Поэт заменяет здесь слово «погибнуть» на слово «умереть», характерное для мирного времени, но на поле боя выглядящее напрасной жертвой. К тому же французы имеют перевес, первыми атакуют и ликуют после боя всю ночь. Дух высок на стороне врага, в отличие от русской стороны.

Ну ж был денек! Сквозь дым летучий
Французы двинулись, как тучи,
И всё на наш редут.
Уланы с пестрыми значками,
Драгуны с конскими хвостами,
Все промелькнули перед нами,
Все побывали тут. –

В атаку пошла французская кавалерия на русскую артиллерию и пехоту!
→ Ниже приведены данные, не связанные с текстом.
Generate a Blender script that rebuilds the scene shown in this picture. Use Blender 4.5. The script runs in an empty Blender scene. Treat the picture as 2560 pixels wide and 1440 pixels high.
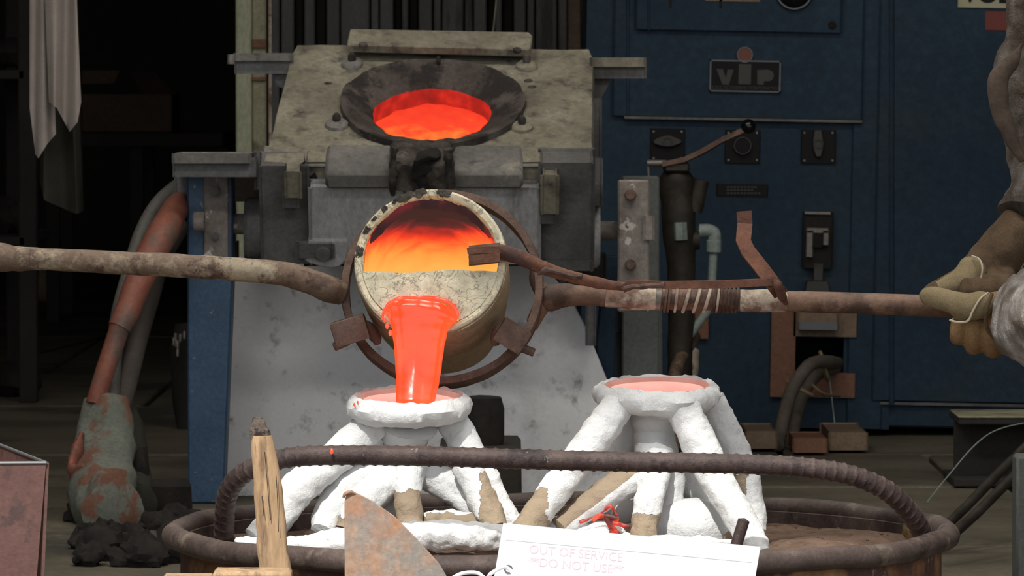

По крайней мере, описание противника дается пешим человеком, а не всадником: «все промелькнули… все побывали…» В глазах рассказчика - «как тучи» - говорит не столько о том, что враг сохранил свои основные силы, сколько о том, что защитников, готовых в первые два дня «ломить стеною», осталось гораздо меньше.
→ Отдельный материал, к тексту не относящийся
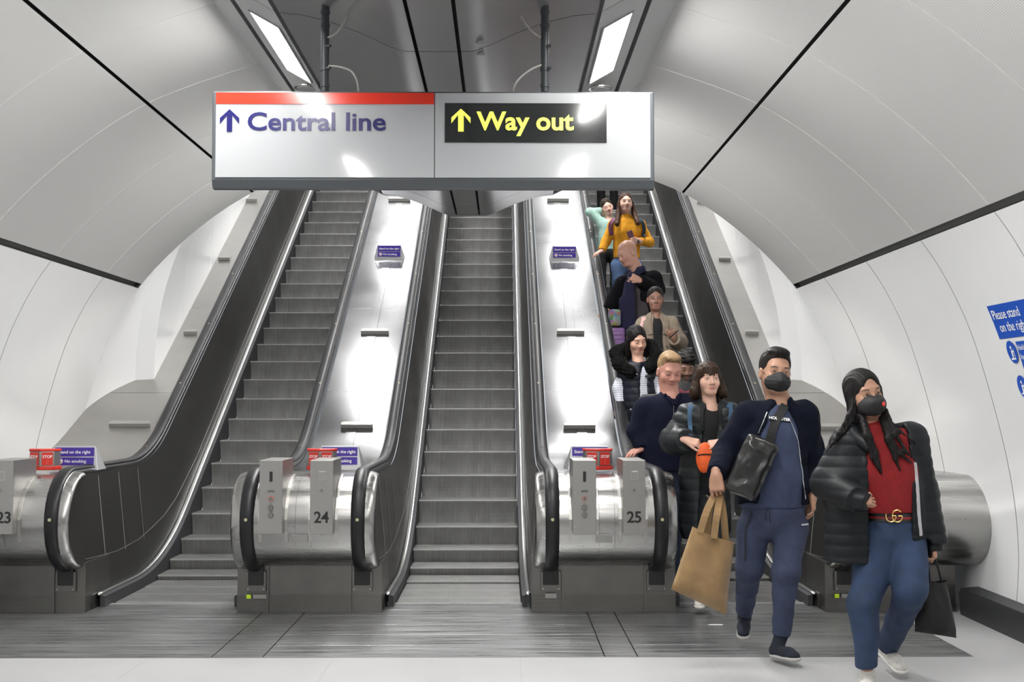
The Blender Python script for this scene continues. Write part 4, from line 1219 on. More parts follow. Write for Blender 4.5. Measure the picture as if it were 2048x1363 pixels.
def shoes(J, S, up, sole, parent, h=.006, hi=.0, ankle=.040):
    for i in (0, 1):
        an = npv(J['an'][i]); toe = npv(J['toe'][i]); heel = npv(J['heel'][i])
        up_dir = np.cross(np.cross(toe - heel, V3(0, 0, 1)), toe - heel); up_dir = up_dir / (np.linalg.norm(up_dir) + 1e-9)
        if up_dir[2] < 0: up_dir = -up_dir
        it = [('u', Rc(heel + up_dir * .040 * S, toe + up_dir * .030 * S, .038 * S, .036 * S, k=.02, flat=up_dir, ratio=.85)),
              ('u', Rc(heel + up_dir * .05 * S, an, .036 * S, ankle * S, k=.03, cap=1)),
              ('u', El((heel * .35 + toe * .65) + up_dir * .045 * S, (.038 * S, .06 * S, .032 * S), .02, frame(toe - heel, up_dir)))]
        sh_ = soft('shoe', it, h, up, parent)
        so = [('u', Rc(heel + up_dir * .016 * S, toe + up_dir * .016 * S, .043 * S, .042 * S, k=.0, flat=up_dir, ratio=.42))]
        mid = (heel + toe) / 2 + up_dir * .016 * S
        so.append(('i', Hs(mid + up_dir * .012 * S, up_dir)))
        soft('sole', so, h, sole, sh_)
def joints(Y, **k):
    """joint spots given as (px, py, metres nearer) around the depth Y"""
    J = {}
    for n, v in k.items():
        if v is None: continue
        if isinstance(v, list): J[n] = [npv(W(p[0], p[1], Y - (p[2] if len(p) > 2 else 0))) for p in v]
        elif isinstance(v, tuple) and n not in ('fw',): J[n] = npv(W(v[0], v[1], Y - (v[2] if len(v) > 2 else 0)))
    f = k.get('fw', (0, -1, 0)); f = npv(f); J['fw'] = f / np.linalg.norm(f)
    return J
def person(loc, label, group=None):
    return thing('person', loc, label, 'person', group)
def strip_mesh(name, pts, w, th, m, parent, nrm=None, bevel=0.0):
    """a flat strap following points; w wide, th thick"""
    P = [Vector(p) for p in pts]; rings = []
    for i, p in enumerate(P):
        t = (P[min(i + 1, len(P) - 1)] - P[max(i - 1, 0)]).normalized()
        n = Vector(nrm[i] if isinstance(nrm, list) else nrm).normalized(); s_ = t.cross(n).normalized(); n = s_.cross(t).normalized()
        rings.append([p + s_ * w / 2 + n * th / 2, p - s_ * w / 2 + n * th / 2, p - s_ * w / 2 - n * th / 2, p + s_ * w / 2 - n * th / 2])
    mb = MB(); mb.loft(rings, m, True, True); return mb.build(name, parent, bevel=bevel)
def rail_pt(Y, h=0.0): return V3(ESC['right'] - HX, Y, zr(Y) + HR + h)
from mathutils.bvhtree import BVHTree
CAMP = Vector((0, 0, CAMZ))
def tree_of(*obs):
    vs, fs = [], []
    for ob in obs:
        o = ORG[ob.name]; k = len(vs); vs += [v.co + o for v in ob.data.vertices]; fs += [tuple(k + i for i in p.vertices) for p in ob.data.polygons]
    return BVHTree.FromPolygons(vs, fs)
def hit(t, px, py):
    d = (W(px, py, 5) - CAMP).normalized(); l, n, i, ds = t.ray_cast(CAMP, d)
    if l is None: l, n, i, ds = t.find_nearest(W(px, py, HITY))
    if n.dot(d) > 0: n = -n
    return l, n
HITY = 8
def on_surface(t, pts, lift=.004):
    out = []; nn = []
    for px, py in pts:
        l, n = hit(t, px, py); out.append(l + n * lift); nn.append(n)
    return out, nn
def densify(pts, n=5):
    o = []
    for i in range(len(pts) - 1):
        for k in range(n): o.append(tuple(lerp(a, b, k / n) for a, b in zip(pts[i], pts[i + 1])))
    o.append(pts[-1]); return o
def surf_strap(name, t, pts, w, th, m, parent, lift=.004, n=5):
    P, N = on_surface(t, densify(pts, n), lift)
    for _ in range(2):
        P = [P[0]] + [(P[i - 1] + P[i] * 2 + P[i + 1]) / 4 for i in range(1, len(P) - 1)] + [P[-1]]
        N = [N[0]] + [(N[i - 1] + N[i] * 2 + N[i + 1]).normalized() for i in range(1, len(N) - 1)] + [N[-1]]
    return strip_mesh(name, P, w, th, m, parent, N)
def surf_tube(name, t, pts, r, m, parent, lift=.002, n=5):
    P, N = on_surface(t, densify(pts, n), lift); mb = MB(); mb.tube(P, r, m, 6); return mb.build(name, parent, smooth=True)
strand = lambda f=230, a=.0016: (lambda p: a * np.sin(p[:, 0] * f + np.sin(p[:, 2] * 22) * 1.5 + p[:, 1] * f * .6))
def short_hair(c, R, S, m, parent, top=.0, side=.0, h=.005, low=-.075, line=.052, bulk=1.0):
    P = lambda x, y, z: c + R @ (V3(x, y, z) * S)
    it = [('u', El(P(0, -.022, .042), np.array([.080 * bulk + side, .099 * bulk, .089 + top]) * S, 0, R)),
          ('u', El(P(0, .030, .098 + top), np.array([.058, .050, .026]) * S, .02 * S, R)),
          ('s', Bx(P(0, .115, -.055), np.array([.11, .074, line + .080]) * S, .03 * S, .008 * S, R)),
          ('s', Bx(P(0, .045, low - .045), np.array([.12, .10, .07]) * S, .02 * S, .01 * S, R)),
          ('s', Bx(P(0, -.03, low - .085), np.array([.12, .12, .07]) * S, .02 * S, .01 * S, R))]
    return soft('hair', it, h, m, parent, disp=strand(260, .0015))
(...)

Вам не видать таких сражений!
Носились знамена, как тени,
В дыму огонь блестел,
Звучал булат, картечь визжала,
Рука бойцов колоть устала,
И ядрам пролетать мешала
Гора кровавых тел. –

«Носиться» знамена могут только в руках всадника, если звучал булат, и рука бойцов колола, картечь должна была бы замолчать, - так недолго своих уничтожить, о чем узнаем далее. 
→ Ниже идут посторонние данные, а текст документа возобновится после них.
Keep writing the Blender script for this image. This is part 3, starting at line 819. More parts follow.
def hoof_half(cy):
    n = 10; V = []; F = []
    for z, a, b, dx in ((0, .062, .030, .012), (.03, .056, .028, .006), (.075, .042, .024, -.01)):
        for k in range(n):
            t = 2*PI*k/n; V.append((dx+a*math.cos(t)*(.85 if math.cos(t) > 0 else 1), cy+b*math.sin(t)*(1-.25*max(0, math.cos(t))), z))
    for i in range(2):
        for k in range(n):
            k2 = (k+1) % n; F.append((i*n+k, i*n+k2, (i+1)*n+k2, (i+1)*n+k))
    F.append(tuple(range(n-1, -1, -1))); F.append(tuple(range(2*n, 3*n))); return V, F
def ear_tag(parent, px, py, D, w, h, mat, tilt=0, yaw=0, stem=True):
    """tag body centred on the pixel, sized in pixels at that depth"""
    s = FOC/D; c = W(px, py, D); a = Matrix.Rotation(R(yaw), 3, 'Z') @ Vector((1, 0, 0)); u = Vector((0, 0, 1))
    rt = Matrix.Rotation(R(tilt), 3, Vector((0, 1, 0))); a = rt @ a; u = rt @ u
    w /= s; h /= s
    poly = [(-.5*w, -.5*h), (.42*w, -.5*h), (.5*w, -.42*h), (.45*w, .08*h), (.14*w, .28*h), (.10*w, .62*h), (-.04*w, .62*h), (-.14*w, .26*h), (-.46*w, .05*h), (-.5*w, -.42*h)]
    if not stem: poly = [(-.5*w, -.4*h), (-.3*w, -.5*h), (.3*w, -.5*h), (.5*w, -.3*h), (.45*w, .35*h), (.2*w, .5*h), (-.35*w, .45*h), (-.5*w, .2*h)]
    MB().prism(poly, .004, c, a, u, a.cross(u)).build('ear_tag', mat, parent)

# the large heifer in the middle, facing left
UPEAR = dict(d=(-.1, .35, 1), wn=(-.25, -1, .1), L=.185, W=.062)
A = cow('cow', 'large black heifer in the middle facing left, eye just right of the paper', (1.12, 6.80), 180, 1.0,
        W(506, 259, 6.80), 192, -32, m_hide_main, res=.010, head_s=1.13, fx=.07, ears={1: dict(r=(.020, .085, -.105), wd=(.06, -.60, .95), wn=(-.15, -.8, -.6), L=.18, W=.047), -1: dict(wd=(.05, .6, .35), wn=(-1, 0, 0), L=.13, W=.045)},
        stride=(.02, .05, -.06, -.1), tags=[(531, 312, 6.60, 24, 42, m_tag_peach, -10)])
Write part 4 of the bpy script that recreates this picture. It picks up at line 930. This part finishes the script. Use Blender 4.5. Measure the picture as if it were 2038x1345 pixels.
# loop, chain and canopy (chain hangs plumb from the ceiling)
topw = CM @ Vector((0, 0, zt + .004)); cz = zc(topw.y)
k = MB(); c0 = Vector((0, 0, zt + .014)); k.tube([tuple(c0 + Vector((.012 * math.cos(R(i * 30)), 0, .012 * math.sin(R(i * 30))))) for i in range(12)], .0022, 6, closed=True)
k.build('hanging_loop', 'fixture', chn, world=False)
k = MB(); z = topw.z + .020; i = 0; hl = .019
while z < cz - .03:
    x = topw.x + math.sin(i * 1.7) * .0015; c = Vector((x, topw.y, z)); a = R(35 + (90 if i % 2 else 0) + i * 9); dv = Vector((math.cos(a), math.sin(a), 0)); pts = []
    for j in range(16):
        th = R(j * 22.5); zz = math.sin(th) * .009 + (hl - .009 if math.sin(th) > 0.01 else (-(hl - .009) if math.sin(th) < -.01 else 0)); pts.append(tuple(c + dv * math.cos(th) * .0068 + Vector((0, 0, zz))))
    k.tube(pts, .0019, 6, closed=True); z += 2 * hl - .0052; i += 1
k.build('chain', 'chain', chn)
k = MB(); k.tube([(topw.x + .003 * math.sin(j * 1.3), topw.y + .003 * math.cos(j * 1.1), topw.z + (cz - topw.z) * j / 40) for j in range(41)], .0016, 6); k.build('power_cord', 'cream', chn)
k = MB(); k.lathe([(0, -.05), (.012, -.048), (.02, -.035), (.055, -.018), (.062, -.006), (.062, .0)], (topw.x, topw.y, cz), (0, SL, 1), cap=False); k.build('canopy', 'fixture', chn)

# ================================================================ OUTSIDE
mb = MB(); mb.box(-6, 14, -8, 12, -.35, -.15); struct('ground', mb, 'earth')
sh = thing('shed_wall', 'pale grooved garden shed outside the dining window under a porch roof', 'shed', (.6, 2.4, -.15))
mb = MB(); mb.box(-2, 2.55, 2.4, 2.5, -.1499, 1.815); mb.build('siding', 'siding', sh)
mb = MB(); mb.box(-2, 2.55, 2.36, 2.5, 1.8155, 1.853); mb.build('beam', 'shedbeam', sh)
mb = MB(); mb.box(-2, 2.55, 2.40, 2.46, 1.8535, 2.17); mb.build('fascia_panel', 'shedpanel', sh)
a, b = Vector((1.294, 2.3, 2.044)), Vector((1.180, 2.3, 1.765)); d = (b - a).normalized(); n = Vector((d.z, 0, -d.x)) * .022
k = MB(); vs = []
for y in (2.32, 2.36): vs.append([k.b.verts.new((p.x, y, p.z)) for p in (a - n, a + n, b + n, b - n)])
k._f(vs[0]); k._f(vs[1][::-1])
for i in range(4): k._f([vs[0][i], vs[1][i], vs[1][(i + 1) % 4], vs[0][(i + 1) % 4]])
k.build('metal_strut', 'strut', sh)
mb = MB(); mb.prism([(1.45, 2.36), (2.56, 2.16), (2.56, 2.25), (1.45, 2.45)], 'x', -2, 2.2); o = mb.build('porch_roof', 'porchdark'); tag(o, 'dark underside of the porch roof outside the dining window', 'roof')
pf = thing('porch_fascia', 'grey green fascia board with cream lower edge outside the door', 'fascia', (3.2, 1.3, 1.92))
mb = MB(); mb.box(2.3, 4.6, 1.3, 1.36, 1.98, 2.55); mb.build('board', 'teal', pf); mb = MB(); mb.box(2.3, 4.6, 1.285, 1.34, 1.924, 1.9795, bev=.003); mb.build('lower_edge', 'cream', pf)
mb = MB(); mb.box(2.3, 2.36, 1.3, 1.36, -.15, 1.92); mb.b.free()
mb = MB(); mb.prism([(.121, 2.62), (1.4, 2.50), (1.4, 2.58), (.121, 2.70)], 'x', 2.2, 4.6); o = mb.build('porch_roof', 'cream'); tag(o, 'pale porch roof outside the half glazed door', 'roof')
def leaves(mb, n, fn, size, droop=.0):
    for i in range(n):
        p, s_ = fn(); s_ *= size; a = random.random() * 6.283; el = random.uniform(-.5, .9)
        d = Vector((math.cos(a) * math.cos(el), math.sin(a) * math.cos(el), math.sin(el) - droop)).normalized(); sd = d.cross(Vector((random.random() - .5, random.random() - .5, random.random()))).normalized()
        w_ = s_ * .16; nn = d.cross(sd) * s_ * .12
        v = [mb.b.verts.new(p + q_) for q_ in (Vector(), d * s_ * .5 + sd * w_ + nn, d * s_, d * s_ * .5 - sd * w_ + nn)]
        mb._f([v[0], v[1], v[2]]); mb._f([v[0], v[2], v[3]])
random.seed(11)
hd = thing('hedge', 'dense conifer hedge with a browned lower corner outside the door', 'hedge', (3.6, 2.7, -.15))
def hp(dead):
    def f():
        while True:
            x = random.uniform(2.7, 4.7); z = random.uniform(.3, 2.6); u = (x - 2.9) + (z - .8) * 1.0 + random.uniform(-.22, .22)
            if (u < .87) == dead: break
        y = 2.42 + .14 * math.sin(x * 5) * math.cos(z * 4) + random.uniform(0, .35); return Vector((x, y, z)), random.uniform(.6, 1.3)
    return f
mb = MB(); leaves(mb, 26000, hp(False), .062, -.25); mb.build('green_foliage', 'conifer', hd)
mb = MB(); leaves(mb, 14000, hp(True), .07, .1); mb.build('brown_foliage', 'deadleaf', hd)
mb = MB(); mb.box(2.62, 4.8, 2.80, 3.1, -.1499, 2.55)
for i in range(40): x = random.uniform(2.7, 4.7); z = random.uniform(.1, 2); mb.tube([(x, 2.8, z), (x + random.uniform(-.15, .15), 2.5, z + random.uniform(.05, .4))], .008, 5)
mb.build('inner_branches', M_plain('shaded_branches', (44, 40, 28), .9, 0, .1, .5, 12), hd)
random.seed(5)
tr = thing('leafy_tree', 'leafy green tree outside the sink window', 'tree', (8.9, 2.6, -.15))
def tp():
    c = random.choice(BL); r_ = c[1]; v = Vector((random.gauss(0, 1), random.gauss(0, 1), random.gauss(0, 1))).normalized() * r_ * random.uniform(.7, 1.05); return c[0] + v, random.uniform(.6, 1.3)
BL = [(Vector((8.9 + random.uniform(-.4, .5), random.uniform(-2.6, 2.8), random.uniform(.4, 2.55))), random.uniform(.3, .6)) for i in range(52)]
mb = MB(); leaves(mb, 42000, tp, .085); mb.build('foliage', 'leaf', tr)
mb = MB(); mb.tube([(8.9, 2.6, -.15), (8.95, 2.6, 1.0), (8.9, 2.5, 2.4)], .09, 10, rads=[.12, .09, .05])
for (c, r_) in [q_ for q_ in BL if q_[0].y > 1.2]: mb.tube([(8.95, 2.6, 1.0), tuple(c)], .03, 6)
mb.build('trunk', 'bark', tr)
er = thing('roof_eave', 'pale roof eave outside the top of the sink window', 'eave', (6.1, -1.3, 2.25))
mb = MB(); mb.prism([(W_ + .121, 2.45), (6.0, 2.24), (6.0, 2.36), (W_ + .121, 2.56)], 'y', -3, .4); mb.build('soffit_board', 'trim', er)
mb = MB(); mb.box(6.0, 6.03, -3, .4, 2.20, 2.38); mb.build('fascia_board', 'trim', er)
Изведал враг в тот день немало,
Что значит русский бой удалый,
Наш рукопашный бой!.. -

наконец, в третий день – рукопашный бой. Насколько удалым был бой для русских посмотрим далее.

Земля тряслась — как наши груди;
Смешались в кучу кони, люди,
И залпы тысячи орудий
Слились в протяжный вой... -

вряд ли здесь можно разобрать, кто одерживает верх, тем более что артиллерия не умолкает: куда она может бить, да еще залпом, если давно уже идет ближний бой? Только наступление темноты могло внести какой-то порядок в происходящее, поскольку вряд ли здесь можно было различить отцов-командиров, или слышать их команды. 

Вот смерклось. Были все готовы
Заутра бой затеять новый
И до конца стоять... -

русская сторона была готова, или «все» – это и французы тоже? Бодрящийся молодой участник с большим оптимизмом рассказывает о намерениях, нежели о самом сражении.

Вот затрещали барабаны —
И отступили басурманы.
Тогда считать мы стали раны,
Товарищей считать. –

«Противника», в первом случае, поэт заменил здесь на «басурман», поскольку в русском простом народе любой враг – «басурманин». Но «товарищей» не сочли, поэт не стал уточнять, как в «Поле Бородина», ограничившись общей фразой: «Но день достался нам дороже!», чем французам, - добавим от себя напрашивающееся дополнение. 
Три дня, как видим, шли бои, в которых одерживали верх французы, на четвертый день «были готовы» к «новому» бою, но рассказчик не смог, или не захотел, продолжить, грустно подытожив: «Да, были…».

Да, были люди в наше время,
Могучее, лихое племя:
Богатыри — не вы.
Плохая им досталась доля:
Немногие вернулись с поля.
Когда б на то не Божья воля,
Не отдали б Москвы!, -

дословно повторяет начало стихотворения старый боец.
Кольцевая композиция стихотворения, в данном случае, в корне меняет идейную направленность произведения: восторг и восхищение в устах «дяди», отвечающего на вопрос племянника, в самом начале, обещали героический рассказ о защитниках отечества: «Да, были…»; но, повторенные в конце, после всех этих исторических подробностей, они приобрели нотки сожаления и горечи, какими сопровождаются тяжелые воспоминания: «Да, были…». Этим тяжелым вздохом поэт заменил свой первоначальный оптимистический посыл в конце стихотворения «Поле Бородина», когда у него была уверенность, что никогда, никем и ни за что не изгладится из памяти русских Бородино, затмившее собой славу Рымника и Полтавы.
Спустя семь лет, став свидетелем разговоров в обществе о целесообразности сожжения Москвы, о спасительной зиме, о морозах, о Наполеоне как личности в истории, Лермонтов пересматривает свое отношение к событиям прошлого и, будто вступая в этот неоконченный спор, вкладывает в уста представителя нового поколения вопрос, с дискуссионными нотками : «Скажи-ка… Ведь были ж…».
Оставив последнее слово за участником Бородинского сражения, Лермонтов дистанцировался от услышанного, не высказав к нему своего отношения.
Не потому ли, что Наполеон оставался великим в глазах поэта, и неуспех в России не делал его злодеем?